-- Start MATERIAL PROVIDED --

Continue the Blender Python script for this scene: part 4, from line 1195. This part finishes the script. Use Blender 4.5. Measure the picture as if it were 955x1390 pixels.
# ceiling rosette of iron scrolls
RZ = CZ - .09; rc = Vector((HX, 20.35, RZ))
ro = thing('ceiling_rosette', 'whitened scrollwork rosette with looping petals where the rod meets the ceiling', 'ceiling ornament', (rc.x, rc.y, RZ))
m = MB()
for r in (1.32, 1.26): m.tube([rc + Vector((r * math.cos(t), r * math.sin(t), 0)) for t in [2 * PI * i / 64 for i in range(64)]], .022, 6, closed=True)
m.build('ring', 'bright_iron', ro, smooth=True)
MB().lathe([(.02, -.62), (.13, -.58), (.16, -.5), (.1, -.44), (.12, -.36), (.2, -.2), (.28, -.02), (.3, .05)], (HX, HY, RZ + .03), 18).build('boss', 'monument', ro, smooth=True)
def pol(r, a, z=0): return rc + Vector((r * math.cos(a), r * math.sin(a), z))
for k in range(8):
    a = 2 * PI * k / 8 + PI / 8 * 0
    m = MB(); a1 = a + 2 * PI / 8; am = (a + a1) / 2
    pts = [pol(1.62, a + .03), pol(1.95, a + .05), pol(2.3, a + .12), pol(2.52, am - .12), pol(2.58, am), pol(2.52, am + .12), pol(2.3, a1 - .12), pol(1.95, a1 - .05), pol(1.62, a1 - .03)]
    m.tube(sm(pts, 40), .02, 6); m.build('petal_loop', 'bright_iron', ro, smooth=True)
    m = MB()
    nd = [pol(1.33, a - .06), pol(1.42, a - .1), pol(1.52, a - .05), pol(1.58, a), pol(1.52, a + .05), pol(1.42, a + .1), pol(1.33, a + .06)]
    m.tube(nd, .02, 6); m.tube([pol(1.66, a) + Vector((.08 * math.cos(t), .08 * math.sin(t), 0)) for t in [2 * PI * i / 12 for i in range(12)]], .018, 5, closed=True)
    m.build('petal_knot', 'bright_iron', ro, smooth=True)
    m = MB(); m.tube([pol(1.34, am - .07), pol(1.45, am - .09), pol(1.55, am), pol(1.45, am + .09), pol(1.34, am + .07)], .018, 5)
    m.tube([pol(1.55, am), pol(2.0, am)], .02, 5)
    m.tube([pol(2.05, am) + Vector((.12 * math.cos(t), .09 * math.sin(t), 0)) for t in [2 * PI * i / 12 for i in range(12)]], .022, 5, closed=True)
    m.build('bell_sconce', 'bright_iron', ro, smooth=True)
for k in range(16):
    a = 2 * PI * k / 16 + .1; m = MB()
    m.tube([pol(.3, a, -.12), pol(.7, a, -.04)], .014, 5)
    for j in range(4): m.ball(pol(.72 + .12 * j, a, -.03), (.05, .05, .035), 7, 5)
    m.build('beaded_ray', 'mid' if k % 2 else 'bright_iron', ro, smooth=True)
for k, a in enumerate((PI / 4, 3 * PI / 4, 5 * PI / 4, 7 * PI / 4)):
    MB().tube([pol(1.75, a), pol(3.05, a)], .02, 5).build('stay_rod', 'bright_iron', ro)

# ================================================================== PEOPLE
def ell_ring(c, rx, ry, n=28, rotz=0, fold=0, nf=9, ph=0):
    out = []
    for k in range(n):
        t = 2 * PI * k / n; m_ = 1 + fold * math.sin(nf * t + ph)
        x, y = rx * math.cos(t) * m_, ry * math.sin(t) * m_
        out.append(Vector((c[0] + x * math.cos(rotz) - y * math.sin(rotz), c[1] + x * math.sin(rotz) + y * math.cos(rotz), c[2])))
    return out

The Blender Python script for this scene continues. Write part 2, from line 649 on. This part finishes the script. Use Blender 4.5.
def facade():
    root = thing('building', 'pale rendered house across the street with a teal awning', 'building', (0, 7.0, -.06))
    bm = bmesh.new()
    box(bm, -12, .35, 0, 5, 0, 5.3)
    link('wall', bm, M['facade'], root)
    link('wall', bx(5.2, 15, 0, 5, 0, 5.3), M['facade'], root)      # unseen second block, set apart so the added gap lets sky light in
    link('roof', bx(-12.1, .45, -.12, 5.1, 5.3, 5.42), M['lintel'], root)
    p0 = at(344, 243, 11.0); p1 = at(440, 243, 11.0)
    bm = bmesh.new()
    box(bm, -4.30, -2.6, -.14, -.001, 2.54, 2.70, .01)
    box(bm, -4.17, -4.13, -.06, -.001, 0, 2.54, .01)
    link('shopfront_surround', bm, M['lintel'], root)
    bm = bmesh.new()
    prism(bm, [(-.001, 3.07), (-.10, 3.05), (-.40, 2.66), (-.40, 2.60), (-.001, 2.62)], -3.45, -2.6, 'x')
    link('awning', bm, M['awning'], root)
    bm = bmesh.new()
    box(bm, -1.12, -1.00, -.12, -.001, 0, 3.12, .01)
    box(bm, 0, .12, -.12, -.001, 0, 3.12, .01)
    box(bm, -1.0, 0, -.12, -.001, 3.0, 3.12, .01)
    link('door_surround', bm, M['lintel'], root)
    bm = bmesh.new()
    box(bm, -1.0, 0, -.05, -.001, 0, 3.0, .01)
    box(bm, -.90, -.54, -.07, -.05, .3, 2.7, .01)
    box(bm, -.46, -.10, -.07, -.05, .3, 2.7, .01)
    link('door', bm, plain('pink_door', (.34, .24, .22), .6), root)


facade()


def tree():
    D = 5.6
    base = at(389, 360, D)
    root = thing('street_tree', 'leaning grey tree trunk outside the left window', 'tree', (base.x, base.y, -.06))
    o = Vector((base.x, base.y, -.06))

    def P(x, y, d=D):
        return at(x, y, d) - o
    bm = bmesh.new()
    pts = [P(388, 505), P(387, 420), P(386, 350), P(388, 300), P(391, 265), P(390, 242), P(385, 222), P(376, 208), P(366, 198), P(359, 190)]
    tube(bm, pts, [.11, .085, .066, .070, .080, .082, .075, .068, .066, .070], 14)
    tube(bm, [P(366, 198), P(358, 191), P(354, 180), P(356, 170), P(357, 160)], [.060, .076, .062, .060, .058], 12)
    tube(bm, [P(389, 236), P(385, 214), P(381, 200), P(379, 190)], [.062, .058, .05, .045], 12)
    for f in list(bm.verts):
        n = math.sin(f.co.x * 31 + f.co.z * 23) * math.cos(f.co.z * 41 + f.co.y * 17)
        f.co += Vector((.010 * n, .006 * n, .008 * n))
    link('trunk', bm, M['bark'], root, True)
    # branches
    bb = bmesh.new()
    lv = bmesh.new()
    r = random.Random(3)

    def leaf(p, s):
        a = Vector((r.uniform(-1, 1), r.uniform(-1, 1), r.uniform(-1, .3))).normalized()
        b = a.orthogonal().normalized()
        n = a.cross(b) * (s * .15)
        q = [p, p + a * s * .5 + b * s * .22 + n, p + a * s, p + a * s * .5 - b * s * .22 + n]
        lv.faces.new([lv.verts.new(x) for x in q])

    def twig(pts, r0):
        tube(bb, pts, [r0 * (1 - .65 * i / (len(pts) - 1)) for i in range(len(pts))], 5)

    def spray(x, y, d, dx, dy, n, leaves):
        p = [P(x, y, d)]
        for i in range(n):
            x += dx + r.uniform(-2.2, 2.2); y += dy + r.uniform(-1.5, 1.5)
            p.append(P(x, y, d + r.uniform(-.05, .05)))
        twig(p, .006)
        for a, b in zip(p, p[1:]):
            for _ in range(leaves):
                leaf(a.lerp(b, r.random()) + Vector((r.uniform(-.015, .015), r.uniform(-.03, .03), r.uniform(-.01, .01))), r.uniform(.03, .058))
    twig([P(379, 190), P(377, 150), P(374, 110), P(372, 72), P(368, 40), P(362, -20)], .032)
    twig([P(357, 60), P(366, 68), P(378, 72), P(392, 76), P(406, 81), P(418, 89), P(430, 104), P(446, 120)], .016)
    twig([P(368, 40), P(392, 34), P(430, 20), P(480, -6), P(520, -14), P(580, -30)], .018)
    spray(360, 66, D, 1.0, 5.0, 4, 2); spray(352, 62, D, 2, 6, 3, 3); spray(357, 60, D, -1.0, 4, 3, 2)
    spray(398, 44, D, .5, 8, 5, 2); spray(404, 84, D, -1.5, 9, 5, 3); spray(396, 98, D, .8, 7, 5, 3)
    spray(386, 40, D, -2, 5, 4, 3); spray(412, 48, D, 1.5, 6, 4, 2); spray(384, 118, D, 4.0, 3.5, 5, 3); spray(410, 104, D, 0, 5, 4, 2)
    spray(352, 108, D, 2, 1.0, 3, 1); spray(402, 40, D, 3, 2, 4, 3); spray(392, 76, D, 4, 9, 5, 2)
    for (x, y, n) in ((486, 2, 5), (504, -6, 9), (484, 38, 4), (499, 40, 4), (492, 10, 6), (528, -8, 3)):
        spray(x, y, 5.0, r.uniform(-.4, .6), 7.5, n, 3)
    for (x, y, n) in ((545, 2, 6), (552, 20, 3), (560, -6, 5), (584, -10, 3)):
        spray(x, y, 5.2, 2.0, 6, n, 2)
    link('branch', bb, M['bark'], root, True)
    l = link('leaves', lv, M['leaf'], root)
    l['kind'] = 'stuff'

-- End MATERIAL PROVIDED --

Using the listing above, pick out each line that contains the word "this", then copy it.

SOLUTION.
Continue the Blender Python script for this scene: part 4, from line 1195. This part finishes the script. Use Blender 4.5. Measure the picture as if it were 955x1390 pixels.
The Blender Python script for this scene continues. Write part 2, from line 649 on. This part finishes the script. Use Blender 4.5.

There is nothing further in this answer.